A self-portrait made by our animator. She draws comics on her spare time

Our level designers work closely with both the graphics team and the game designers when they create the "physical" world of MilMo. They are the "architects" of the MilMo Universe. They listen to the designers and look at the concept artwork when they build the new levels. They constantly have to think along the lines of, “How can I make this forest/island/basement understandable for the player? How do I set the right mood with lighting? How many trees can I use on this level, if I use too many the loading time will be too long”. Our level designers have plenty of experience in creating graphics and working with 3D. 

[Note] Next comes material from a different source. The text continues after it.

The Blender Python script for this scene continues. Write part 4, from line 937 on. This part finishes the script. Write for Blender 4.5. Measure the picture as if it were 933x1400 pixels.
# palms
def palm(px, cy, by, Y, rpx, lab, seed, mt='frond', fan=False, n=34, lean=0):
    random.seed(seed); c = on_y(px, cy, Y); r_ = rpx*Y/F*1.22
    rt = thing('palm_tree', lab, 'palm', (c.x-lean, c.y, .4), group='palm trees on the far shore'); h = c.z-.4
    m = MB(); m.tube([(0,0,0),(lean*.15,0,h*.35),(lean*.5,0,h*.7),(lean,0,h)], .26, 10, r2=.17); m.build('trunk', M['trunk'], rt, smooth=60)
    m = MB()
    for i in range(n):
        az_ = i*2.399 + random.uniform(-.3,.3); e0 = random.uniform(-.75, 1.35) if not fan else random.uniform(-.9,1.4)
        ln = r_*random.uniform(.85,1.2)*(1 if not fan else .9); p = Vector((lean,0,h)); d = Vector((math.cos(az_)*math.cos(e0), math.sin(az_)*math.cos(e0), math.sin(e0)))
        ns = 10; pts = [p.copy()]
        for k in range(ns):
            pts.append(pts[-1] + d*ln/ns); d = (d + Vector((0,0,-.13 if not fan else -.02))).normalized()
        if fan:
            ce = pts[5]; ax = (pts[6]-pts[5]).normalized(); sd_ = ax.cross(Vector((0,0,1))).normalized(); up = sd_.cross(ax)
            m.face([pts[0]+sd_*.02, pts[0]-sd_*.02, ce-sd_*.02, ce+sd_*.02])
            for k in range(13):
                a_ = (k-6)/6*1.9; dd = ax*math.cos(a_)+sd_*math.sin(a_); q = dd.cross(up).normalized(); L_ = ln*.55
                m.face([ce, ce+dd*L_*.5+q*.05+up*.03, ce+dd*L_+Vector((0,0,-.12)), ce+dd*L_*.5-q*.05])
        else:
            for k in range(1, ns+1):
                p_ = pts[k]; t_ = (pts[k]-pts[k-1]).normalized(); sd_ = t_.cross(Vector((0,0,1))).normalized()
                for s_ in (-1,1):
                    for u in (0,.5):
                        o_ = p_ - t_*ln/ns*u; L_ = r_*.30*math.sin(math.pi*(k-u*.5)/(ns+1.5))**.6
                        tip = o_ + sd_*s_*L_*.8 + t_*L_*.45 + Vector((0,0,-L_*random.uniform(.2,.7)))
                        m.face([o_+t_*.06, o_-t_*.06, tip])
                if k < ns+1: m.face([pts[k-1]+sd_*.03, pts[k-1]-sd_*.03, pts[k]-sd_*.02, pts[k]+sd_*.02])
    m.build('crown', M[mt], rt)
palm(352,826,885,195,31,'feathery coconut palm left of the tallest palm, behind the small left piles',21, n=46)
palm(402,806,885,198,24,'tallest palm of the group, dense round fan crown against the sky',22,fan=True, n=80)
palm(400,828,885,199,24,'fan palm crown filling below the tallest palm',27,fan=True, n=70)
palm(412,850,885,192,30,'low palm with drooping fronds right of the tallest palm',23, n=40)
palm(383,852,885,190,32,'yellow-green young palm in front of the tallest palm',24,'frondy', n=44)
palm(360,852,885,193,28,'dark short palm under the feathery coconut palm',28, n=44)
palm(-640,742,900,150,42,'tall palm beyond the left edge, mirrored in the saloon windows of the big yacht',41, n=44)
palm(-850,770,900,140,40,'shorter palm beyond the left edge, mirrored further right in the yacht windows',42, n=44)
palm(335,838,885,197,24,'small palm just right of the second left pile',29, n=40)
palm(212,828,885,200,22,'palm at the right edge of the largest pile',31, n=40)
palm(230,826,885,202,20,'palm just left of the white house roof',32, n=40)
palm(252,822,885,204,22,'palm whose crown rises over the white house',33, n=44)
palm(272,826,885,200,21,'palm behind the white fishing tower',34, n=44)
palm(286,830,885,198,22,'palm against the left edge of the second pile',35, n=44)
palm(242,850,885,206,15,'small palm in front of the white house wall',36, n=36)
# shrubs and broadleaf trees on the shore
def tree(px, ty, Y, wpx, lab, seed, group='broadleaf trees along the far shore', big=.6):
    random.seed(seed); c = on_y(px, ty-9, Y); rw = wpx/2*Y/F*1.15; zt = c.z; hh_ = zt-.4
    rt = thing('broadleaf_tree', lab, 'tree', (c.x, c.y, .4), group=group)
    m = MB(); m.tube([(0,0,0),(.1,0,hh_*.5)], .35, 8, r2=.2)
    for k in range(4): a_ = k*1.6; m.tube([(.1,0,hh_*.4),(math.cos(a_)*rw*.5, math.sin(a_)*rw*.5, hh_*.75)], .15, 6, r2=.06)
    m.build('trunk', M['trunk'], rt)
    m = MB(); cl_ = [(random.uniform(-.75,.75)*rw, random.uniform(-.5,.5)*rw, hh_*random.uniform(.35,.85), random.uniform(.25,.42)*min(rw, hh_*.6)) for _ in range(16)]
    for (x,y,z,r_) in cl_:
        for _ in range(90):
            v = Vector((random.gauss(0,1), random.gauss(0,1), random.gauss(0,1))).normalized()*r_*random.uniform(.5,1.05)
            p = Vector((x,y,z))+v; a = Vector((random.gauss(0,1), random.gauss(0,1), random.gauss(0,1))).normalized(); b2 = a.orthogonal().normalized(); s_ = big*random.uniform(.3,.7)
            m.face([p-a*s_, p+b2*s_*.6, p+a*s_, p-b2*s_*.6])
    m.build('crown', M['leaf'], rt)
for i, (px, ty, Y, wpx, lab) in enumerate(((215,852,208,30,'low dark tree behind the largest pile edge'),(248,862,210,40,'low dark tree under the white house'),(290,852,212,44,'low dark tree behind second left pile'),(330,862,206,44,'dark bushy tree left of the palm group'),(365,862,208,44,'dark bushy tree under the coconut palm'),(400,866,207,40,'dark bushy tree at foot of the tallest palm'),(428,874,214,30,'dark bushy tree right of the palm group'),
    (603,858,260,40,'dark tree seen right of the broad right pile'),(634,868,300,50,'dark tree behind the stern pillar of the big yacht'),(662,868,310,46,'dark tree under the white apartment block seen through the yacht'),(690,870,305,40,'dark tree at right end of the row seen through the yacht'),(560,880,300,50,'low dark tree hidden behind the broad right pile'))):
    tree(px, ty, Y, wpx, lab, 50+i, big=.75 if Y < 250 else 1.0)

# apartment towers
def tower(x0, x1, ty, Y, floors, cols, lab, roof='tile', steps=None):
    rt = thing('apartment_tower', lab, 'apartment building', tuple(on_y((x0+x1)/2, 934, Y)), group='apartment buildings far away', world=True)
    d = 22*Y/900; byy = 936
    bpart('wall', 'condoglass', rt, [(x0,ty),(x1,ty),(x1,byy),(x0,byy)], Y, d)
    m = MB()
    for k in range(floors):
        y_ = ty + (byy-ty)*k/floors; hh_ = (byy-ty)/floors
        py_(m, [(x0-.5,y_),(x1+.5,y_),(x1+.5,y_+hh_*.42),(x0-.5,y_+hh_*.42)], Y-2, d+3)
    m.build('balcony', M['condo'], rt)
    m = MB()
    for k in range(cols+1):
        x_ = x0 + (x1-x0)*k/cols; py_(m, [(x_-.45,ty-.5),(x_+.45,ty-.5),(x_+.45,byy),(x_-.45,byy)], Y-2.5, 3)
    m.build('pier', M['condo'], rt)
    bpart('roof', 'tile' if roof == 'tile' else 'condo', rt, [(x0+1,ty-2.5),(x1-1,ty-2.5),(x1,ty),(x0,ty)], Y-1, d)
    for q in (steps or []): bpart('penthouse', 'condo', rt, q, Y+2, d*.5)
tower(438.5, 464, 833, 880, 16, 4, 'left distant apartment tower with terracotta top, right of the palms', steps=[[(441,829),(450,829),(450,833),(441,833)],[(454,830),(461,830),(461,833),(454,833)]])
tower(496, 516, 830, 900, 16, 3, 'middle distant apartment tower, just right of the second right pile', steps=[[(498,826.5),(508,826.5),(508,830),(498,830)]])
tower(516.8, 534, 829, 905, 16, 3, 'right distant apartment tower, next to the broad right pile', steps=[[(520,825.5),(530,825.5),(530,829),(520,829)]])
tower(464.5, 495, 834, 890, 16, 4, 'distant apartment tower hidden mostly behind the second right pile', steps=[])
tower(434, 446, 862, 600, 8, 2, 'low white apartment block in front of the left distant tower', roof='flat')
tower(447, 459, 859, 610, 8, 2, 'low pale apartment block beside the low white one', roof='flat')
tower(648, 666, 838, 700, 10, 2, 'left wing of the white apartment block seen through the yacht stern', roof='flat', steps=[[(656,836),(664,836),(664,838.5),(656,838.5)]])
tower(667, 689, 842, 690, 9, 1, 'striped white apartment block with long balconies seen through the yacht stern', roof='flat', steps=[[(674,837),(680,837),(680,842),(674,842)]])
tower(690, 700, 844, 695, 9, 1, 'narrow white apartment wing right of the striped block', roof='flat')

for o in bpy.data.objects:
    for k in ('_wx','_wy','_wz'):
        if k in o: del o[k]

An early concept picture of Visitor Island, made by one of the level designers

Okay, by now you hopefully know more about the teams that design, code, create and paint the game you play! When you work with game development you can't do it all by yourself (anymore). You need a lot of different people, and they all need to have some basic team working-skills.

See you online,


Sara is the Community Manager at Junebud. She also works with Quality Assurance (QA) and social media. She's got a bachelor's degree in game design, but likes the social part a bit more than tweaking numbers. She usually spends her time moderating the forum, testing the game and planning new events.